Should a book called “Where Do Diggers Sleep at Night?” be a nonfiction book, factually explaining where a variety of trucks slept at night?
I definitely considered that possibility. After all, my truck-loving son had exposed me to many wonderful informational books. I eagerly began researching where trucks truly spent the night. Somehow, though, this direction didn’t feel right to me. Nonfiction is awesome, but the title I had caught felt more fanciful.
So, I went back to the drawing board. What else could I do with this title? I wondered. It should be a bedtime book, I thought, and I started to draft a rather sweet book about a bunch of trucks getting ready for bed.
Right direction, but this new version still had one major problem. It just wasn’t “truck-y” enough. The getting ready for bed story I was writing could have been about airplanes or clowns or elephants (or little boys).
The whole reason I was intrigued, and that I thought my young readers would be intrigued, was that this story would be about trucks. So I headed back to the drawing board once again. This time, I made sure that each stanza contain
Thanks for your inspiring post, Brianna! Whether you dig for ideas, everyone, or let them land on your shoulder, let your ideas, fly!
Thanks for the great post! Sometimes ideas come to me as titles and I go from there. Sometimes I just start jotting down ideas and see what comes from them. But PiBoIdMo has helped me figure out how to work for those ideas instead of waiting for them to just hit me! I wrote a short blog post about it if anyone is interested:
http://eliles-coloringoutsidethelines.blogspot.com/
~Erin
“The whole reason I was intrigued, and that I thought my young readers would be intrigued, was that this story would be about trucks.”
This is such an important point – something we should all remember is to keep going back to what intrigues us about an idea, and what we think will intrigue our readers about it. Thanks for the reminder, and for the reminder to listen!
This is such a smart idea. At night I make up silly songs and I wonder if one of those could end up becoming a picture book. Hmmm…

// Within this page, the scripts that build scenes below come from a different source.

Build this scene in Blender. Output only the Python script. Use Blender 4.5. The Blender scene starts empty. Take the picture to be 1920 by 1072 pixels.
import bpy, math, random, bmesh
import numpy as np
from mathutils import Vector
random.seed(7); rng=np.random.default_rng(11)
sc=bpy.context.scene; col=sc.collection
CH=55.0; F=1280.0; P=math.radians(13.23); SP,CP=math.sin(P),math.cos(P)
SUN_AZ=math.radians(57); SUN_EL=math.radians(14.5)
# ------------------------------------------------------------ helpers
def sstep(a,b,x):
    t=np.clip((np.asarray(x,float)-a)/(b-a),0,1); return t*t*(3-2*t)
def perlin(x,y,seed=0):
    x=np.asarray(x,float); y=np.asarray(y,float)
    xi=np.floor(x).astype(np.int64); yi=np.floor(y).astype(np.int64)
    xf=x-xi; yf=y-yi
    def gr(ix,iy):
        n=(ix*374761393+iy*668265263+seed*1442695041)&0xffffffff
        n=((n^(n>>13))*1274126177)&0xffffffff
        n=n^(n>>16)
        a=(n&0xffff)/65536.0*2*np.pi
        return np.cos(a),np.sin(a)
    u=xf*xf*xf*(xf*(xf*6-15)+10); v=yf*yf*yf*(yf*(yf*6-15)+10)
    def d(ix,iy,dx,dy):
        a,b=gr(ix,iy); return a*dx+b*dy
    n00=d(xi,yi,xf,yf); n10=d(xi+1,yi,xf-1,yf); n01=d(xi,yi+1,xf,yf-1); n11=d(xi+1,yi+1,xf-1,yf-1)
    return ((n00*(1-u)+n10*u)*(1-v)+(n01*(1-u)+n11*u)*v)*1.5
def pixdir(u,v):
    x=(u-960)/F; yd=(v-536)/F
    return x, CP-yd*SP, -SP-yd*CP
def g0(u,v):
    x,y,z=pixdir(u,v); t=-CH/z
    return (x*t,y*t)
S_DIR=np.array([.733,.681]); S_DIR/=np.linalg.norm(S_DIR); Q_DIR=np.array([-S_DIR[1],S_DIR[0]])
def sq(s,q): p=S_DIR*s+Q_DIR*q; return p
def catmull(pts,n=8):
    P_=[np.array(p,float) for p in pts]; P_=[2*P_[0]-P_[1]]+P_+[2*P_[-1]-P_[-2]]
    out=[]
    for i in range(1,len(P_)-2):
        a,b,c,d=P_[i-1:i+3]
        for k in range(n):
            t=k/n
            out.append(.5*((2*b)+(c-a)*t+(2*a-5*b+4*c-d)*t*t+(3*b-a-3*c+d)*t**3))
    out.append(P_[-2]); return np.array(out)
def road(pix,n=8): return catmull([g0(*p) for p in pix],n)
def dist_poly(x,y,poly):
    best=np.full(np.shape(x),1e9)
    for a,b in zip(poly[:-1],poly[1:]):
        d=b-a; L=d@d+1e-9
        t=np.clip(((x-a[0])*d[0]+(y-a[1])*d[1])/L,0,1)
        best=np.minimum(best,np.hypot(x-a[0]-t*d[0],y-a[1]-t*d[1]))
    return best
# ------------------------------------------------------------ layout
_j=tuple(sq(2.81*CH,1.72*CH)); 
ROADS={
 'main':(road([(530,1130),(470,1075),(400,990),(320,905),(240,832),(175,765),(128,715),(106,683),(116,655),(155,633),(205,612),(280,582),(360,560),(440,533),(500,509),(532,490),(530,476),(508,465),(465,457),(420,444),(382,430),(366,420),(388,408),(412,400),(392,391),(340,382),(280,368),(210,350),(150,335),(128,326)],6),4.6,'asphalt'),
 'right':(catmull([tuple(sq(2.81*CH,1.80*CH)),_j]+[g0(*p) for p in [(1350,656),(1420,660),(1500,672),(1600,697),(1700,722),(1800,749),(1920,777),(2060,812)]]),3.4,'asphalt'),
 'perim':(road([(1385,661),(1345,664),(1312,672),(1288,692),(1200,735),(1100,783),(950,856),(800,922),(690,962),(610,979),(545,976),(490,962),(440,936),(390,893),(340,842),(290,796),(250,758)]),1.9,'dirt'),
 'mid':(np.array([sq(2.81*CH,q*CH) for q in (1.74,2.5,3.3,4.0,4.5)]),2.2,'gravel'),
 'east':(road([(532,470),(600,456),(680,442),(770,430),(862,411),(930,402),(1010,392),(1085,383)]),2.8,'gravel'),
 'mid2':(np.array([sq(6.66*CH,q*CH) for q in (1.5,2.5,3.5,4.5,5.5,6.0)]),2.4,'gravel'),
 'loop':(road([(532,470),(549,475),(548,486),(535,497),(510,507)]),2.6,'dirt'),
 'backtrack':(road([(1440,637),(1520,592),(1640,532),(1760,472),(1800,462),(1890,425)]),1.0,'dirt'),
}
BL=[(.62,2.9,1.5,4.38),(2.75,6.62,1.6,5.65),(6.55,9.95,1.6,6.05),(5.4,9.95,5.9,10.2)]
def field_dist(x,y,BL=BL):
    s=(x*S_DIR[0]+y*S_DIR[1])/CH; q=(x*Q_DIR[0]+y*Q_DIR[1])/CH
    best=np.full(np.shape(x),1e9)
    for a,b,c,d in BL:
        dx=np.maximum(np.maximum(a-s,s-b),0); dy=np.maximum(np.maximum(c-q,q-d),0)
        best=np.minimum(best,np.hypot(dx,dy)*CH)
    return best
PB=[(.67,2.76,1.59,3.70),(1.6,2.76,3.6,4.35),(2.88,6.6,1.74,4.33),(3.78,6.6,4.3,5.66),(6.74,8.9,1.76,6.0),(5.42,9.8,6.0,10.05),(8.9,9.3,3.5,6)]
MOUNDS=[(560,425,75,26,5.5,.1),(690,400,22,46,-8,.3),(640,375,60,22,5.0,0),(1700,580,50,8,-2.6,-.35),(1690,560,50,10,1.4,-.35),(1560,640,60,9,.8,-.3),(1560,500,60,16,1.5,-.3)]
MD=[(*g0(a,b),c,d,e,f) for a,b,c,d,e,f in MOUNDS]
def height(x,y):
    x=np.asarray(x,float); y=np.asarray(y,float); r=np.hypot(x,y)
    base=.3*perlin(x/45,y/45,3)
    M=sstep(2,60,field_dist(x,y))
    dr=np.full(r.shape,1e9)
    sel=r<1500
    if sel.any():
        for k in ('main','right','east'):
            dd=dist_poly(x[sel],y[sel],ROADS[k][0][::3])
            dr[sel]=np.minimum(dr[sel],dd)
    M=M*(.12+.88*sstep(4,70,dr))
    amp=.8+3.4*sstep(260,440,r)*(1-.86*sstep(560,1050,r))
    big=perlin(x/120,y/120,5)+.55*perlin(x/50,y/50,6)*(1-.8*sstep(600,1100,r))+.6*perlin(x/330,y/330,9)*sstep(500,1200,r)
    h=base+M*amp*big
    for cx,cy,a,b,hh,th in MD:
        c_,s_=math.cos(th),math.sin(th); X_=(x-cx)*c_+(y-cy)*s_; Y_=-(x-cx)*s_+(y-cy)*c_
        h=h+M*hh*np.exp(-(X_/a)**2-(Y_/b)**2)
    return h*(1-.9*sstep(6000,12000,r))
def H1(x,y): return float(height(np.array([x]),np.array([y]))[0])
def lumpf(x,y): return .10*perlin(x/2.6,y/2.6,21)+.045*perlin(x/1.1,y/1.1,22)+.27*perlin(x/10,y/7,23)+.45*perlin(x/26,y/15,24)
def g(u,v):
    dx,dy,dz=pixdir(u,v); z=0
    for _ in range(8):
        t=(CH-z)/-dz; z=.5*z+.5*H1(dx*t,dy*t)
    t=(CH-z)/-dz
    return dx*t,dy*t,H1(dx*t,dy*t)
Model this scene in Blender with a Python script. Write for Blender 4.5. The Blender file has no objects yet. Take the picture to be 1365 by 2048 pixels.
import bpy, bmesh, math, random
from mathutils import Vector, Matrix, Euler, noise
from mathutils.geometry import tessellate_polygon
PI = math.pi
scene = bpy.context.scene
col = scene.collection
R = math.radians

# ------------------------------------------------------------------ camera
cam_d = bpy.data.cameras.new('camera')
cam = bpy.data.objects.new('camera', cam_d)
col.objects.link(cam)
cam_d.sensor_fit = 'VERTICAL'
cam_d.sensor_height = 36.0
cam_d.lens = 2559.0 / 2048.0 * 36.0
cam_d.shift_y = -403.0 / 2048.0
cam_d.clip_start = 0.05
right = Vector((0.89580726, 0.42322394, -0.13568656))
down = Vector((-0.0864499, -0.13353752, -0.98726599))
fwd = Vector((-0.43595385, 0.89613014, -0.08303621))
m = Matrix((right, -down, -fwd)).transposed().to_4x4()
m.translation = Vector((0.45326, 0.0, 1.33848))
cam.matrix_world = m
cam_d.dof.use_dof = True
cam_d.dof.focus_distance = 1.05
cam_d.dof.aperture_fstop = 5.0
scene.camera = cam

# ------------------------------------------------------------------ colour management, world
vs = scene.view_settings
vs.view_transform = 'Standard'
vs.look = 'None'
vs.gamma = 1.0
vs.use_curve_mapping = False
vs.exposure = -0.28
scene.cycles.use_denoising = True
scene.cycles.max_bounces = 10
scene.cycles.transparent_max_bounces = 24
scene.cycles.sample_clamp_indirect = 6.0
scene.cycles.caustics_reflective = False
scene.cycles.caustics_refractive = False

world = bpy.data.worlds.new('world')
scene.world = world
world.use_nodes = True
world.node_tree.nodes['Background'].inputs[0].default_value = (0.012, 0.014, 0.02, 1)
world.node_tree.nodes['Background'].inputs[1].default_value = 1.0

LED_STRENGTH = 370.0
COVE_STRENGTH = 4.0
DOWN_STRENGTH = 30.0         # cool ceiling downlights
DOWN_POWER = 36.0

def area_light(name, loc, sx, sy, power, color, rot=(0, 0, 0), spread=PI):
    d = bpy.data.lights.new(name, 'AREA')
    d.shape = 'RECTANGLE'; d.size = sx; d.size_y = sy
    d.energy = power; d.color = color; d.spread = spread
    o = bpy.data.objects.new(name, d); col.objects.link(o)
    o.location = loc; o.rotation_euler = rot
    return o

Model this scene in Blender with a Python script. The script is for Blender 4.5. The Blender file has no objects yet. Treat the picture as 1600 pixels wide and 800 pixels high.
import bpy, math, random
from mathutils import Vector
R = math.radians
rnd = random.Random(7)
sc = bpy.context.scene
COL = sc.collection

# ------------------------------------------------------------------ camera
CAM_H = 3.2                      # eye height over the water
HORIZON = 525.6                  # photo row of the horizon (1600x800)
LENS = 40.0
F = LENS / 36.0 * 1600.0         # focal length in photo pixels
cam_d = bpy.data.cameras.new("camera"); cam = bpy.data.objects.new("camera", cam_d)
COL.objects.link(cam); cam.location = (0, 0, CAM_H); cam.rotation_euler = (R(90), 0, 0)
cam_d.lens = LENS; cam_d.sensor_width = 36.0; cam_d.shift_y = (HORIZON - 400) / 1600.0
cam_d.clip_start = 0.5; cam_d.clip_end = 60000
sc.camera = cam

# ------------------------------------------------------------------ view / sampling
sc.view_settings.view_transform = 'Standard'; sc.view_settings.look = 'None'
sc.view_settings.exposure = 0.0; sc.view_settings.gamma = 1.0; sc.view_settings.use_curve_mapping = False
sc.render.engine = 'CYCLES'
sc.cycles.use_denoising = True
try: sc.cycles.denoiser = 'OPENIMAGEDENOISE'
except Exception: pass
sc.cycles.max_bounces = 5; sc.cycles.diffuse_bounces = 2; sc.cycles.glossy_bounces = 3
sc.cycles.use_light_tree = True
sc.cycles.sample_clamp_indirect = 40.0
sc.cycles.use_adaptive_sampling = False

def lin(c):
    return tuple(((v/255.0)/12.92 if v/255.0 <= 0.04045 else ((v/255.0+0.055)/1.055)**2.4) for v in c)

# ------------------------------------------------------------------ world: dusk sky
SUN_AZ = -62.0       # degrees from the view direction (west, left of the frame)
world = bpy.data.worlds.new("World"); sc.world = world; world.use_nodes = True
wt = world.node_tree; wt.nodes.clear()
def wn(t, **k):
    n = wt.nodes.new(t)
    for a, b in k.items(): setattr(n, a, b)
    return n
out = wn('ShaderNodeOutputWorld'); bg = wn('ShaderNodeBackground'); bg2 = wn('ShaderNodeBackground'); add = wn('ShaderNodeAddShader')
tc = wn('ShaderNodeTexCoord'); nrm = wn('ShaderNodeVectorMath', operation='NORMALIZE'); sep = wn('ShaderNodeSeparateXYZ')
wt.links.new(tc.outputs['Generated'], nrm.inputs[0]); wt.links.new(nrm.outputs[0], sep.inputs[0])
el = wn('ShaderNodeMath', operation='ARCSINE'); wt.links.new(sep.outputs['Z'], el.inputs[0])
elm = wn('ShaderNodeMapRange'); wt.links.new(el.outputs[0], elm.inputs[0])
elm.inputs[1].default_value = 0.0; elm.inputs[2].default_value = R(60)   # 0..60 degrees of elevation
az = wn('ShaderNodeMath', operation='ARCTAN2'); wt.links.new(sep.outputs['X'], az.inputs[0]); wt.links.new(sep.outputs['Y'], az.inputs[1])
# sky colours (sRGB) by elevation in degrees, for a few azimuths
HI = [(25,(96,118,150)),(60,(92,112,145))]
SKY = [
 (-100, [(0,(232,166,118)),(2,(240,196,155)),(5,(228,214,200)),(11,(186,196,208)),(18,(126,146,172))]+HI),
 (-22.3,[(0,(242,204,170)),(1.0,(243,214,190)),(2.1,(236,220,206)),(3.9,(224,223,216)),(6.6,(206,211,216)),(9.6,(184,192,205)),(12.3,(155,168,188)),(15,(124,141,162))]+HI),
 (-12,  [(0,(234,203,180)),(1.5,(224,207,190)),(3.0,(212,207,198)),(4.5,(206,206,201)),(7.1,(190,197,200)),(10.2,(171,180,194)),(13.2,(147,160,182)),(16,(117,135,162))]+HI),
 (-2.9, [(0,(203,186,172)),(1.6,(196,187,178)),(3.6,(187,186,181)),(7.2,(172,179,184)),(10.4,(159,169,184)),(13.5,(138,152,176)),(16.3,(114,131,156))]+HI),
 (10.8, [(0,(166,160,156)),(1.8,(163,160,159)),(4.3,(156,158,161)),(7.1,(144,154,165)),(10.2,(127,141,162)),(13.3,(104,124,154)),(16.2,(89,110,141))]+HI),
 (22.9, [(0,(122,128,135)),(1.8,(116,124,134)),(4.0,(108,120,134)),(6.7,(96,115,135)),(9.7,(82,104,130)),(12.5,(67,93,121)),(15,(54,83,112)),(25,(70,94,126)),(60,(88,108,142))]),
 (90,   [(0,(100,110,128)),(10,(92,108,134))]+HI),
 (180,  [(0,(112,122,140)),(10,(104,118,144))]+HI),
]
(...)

Thanks for sharing your inspiration.
Cheryl
Thank you for this. A few times I have had funny conversations with our young grandson and I think now that some of those slightly zany topics could have been diverted into picture books. I will try to pay better attention to myself from now on!
Great post. I love hearing SPECIFICS! Thanks, Brianna.
Nice post, Brianna! Congratulations on your upcoming book.
Brianna, your post was quite helpful. I too come up with ideas throughout the day (much to my kids’ chagrin – I’m always dashing out of “a moment” to “write that down!). Harder to develop an idea, though. I usually just run with it, but it would be prudent and FUN to perhaps mindmap each nugget to see the different directions we could go with it. And definitely remember to keep the ESSENCE of the idea firmly intact. Love it!
Great blog post. I think in a similar manner. It’s lots of fun, isn’t it?!
Yeay! Someone who write like me! Its so true… my best ideas come like butterflies as well… usually at the very moment that I am falling asleep, or with shampoo-slathered hair in the shower, or sitting beside a toilet with a potty-training child. I have found a kindred spirit! Now I just need to embrace that and wear a notebook around my neck!
Hey! That sounds just like me, titles first, then brainstorming for the HOW later. You inspire me to not give up on the brainstorming too soon. It’s the hardest part for me. Then I outline, then I get to WRITE!